TO DO: Print the lines beginning with the one that contains "The Blender Python" and ending with the one that contains "else: dup(h, (UX[i], UNITS[i][0], 0), l)", exactly, both included, and no other lines.

·····

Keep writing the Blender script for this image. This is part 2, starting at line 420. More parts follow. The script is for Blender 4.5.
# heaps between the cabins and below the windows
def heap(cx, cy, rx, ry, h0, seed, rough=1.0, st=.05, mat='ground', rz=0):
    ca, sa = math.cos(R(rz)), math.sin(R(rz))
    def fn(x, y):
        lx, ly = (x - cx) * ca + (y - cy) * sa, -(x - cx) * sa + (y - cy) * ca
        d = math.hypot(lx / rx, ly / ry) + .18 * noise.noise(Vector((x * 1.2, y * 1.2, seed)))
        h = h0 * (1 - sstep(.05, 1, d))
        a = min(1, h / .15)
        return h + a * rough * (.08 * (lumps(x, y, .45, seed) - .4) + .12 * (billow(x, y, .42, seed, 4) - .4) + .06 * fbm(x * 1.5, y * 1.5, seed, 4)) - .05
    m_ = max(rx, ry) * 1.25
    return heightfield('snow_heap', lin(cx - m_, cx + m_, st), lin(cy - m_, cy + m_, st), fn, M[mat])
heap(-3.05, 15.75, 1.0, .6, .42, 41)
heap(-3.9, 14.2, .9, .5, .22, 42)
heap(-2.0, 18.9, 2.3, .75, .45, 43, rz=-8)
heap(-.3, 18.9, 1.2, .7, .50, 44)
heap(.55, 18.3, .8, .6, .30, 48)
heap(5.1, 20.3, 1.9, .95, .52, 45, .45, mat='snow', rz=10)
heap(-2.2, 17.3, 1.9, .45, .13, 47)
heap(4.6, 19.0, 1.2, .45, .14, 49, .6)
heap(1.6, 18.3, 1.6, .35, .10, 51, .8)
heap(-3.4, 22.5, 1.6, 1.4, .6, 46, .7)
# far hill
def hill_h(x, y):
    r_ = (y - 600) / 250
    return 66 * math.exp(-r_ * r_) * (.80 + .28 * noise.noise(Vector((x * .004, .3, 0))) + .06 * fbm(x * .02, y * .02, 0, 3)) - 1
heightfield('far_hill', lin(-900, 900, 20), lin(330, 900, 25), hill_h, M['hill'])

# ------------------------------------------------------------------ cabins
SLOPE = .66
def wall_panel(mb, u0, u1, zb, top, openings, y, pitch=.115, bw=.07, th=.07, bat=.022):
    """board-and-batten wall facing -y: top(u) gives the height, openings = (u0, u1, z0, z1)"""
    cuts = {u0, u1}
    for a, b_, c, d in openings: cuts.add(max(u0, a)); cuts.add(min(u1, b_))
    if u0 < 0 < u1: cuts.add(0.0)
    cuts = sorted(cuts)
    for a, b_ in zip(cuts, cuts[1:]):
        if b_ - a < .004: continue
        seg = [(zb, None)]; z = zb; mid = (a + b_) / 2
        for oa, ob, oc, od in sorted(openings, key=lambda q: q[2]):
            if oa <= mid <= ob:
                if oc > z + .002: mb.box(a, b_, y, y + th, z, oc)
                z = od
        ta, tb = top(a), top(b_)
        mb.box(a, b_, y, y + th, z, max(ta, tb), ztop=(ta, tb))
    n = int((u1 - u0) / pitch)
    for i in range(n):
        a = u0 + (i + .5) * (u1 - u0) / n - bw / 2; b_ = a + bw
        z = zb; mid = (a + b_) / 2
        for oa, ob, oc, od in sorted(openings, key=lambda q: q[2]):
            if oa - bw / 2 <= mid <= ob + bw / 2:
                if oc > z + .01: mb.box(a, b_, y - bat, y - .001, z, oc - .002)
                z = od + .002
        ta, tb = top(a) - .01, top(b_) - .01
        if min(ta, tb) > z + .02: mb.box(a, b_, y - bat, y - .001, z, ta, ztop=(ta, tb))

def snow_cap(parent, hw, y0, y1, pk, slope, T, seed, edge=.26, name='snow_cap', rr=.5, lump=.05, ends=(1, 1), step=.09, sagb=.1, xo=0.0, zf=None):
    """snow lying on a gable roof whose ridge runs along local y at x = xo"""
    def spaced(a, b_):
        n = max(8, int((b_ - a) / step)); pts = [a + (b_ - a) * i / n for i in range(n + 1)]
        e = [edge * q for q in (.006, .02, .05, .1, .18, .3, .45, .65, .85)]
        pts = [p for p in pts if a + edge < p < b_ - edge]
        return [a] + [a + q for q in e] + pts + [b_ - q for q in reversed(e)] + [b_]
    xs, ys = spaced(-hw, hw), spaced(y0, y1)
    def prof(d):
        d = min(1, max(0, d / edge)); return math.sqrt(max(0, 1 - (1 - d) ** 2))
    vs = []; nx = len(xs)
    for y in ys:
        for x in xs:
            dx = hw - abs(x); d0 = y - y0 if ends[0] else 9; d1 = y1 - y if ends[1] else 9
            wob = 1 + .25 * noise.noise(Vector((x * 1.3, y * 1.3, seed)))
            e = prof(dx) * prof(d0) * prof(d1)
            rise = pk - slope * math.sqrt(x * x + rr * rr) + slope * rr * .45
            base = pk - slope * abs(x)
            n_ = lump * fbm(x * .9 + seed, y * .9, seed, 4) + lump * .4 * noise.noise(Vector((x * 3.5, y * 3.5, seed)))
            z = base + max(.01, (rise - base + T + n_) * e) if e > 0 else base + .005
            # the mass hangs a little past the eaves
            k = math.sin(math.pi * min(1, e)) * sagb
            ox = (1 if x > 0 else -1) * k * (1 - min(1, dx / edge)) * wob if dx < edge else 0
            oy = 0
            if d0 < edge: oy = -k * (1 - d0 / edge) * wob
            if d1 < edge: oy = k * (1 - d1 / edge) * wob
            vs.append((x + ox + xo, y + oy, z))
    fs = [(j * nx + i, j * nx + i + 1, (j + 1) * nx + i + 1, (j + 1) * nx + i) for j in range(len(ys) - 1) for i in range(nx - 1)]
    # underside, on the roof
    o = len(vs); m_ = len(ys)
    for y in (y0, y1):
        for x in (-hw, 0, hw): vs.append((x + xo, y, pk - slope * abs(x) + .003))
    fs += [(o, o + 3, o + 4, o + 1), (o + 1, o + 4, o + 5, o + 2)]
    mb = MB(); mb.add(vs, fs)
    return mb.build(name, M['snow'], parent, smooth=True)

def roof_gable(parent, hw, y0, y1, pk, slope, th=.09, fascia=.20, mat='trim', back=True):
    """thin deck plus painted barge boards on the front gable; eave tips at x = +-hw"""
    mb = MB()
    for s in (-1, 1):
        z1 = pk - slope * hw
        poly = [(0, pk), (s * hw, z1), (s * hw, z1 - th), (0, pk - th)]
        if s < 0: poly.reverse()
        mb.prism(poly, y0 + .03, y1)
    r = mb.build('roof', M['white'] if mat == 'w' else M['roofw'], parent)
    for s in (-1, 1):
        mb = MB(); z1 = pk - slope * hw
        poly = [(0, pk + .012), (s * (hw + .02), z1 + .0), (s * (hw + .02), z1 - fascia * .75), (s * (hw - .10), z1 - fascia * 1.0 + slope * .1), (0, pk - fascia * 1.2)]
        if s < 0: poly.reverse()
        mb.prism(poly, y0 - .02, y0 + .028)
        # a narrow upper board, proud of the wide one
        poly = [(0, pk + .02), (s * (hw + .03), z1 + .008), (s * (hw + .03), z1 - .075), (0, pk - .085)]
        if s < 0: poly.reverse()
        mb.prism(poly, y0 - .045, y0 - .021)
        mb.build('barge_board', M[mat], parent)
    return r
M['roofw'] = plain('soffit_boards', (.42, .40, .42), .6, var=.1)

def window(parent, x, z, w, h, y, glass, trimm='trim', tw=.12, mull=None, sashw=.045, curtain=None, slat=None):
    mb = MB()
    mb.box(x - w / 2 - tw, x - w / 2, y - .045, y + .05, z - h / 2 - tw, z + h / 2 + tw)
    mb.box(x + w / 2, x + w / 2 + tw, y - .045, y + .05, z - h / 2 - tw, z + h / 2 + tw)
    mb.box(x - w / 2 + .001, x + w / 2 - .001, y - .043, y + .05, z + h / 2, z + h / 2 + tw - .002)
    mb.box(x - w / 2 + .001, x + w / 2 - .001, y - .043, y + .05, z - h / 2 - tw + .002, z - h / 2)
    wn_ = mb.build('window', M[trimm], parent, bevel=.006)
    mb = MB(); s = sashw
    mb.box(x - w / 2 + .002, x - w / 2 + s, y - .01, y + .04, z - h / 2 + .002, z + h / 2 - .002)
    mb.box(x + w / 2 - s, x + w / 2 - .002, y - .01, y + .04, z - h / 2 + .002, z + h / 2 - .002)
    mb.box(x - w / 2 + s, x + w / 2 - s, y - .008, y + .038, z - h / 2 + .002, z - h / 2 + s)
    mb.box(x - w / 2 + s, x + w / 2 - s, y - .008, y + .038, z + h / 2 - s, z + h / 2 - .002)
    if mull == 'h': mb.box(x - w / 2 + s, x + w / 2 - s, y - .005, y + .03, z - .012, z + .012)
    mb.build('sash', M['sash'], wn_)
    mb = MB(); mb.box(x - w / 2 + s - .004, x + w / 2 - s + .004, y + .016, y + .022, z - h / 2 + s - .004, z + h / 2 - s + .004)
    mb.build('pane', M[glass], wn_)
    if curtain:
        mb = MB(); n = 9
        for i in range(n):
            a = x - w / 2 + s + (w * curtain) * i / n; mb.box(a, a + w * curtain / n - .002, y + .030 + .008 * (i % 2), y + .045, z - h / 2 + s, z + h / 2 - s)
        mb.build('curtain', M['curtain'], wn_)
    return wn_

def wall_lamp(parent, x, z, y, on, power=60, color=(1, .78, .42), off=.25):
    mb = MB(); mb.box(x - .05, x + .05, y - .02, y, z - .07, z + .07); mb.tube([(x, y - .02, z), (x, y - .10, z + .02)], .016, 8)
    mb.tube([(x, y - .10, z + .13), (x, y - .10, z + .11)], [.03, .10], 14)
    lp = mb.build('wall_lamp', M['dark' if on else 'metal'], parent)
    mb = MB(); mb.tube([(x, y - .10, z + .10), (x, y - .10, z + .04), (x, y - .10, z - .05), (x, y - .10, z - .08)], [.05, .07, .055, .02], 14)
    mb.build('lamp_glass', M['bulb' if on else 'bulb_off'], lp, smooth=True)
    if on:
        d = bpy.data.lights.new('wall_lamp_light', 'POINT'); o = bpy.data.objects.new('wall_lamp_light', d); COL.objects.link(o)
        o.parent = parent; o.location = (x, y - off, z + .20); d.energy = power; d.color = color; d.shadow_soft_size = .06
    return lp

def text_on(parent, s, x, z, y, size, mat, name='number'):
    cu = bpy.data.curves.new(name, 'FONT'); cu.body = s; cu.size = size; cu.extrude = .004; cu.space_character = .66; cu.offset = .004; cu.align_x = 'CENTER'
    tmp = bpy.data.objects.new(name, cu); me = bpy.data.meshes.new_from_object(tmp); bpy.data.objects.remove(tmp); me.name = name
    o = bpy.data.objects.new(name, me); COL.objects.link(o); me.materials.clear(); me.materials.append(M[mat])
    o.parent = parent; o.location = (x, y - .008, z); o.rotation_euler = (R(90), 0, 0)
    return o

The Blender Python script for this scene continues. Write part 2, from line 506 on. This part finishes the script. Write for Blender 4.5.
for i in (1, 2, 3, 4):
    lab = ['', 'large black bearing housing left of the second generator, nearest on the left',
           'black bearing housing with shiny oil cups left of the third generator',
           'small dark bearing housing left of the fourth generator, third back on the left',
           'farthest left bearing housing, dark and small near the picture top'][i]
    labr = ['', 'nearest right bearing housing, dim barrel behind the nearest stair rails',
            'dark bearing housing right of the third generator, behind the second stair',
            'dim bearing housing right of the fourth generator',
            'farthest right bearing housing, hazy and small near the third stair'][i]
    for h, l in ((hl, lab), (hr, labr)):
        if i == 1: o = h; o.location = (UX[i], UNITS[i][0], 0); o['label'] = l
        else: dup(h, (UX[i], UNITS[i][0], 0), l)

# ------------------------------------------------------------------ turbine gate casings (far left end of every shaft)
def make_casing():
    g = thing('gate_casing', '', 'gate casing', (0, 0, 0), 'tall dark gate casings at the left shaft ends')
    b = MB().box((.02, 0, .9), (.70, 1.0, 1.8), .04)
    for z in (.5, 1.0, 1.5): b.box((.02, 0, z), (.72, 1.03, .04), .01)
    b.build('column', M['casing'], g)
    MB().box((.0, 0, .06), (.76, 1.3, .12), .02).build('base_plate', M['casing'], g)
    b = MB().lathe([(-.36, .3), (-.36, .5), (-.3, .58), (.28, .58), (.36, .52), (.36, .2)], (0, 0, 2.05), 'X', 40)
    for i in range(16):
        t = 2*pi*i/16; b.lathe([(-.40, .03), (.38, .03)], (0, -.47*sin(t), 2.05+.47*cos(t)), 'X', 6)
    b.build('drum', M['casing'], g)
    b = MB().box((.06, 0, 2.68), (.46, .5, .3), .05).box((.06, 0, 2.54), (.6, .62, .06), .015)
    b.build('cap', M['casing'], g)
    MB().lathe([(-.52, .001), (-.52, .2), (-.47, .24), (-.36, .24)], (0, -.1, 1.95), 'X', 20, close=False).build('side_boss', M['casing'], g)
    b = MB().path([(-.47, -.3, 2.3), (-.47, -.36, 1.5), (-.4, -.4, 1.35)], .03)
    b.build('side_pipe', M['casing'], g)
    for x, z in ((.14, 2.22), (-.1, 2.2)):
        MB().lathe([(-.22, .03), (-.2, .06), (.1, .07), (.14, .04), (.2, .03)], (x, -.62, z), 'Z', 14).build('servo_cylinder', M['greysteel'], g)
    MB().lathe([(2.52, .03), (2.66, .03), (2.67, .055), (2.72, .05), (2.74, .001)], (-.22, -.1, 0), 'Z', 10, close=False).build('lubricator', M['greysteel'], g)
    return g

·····

EXERCISE RESULT:
The Blender Python script for this scene continues. Write part 2, from line 506 on. This part finishes the script. Write for Blender 4.5.
for i in (1, 2, 3, 4):
    lab = ['', 'large black bearing housing left of the second generator, nearest on the left',
           'black bearing housing with shiny oil cups left of the third generator',
           'small dark bearing housing left of the fourth generator, third back on the left',
           'farthest left bearing housing, dark and small near the picture top'][i]
    labr = ['', 'nearest right bearing housing, dim barrel behind the nearest stair rails',
            'dark bearing housing right of the third generator, behind the second stair',
            'dim bearing housing right of the fourth generator',
            'farthest right bearing housing, hazy and small near the third stair'][i]
    for h, l in ((hl, lab), (hr, labr)):
        if i == 1: o = h; o.location = (UX[i], UNITS[i][0], 0); o['label'] = l
        else: dup(h, (UX[i], UNITS[i][0], 0), l)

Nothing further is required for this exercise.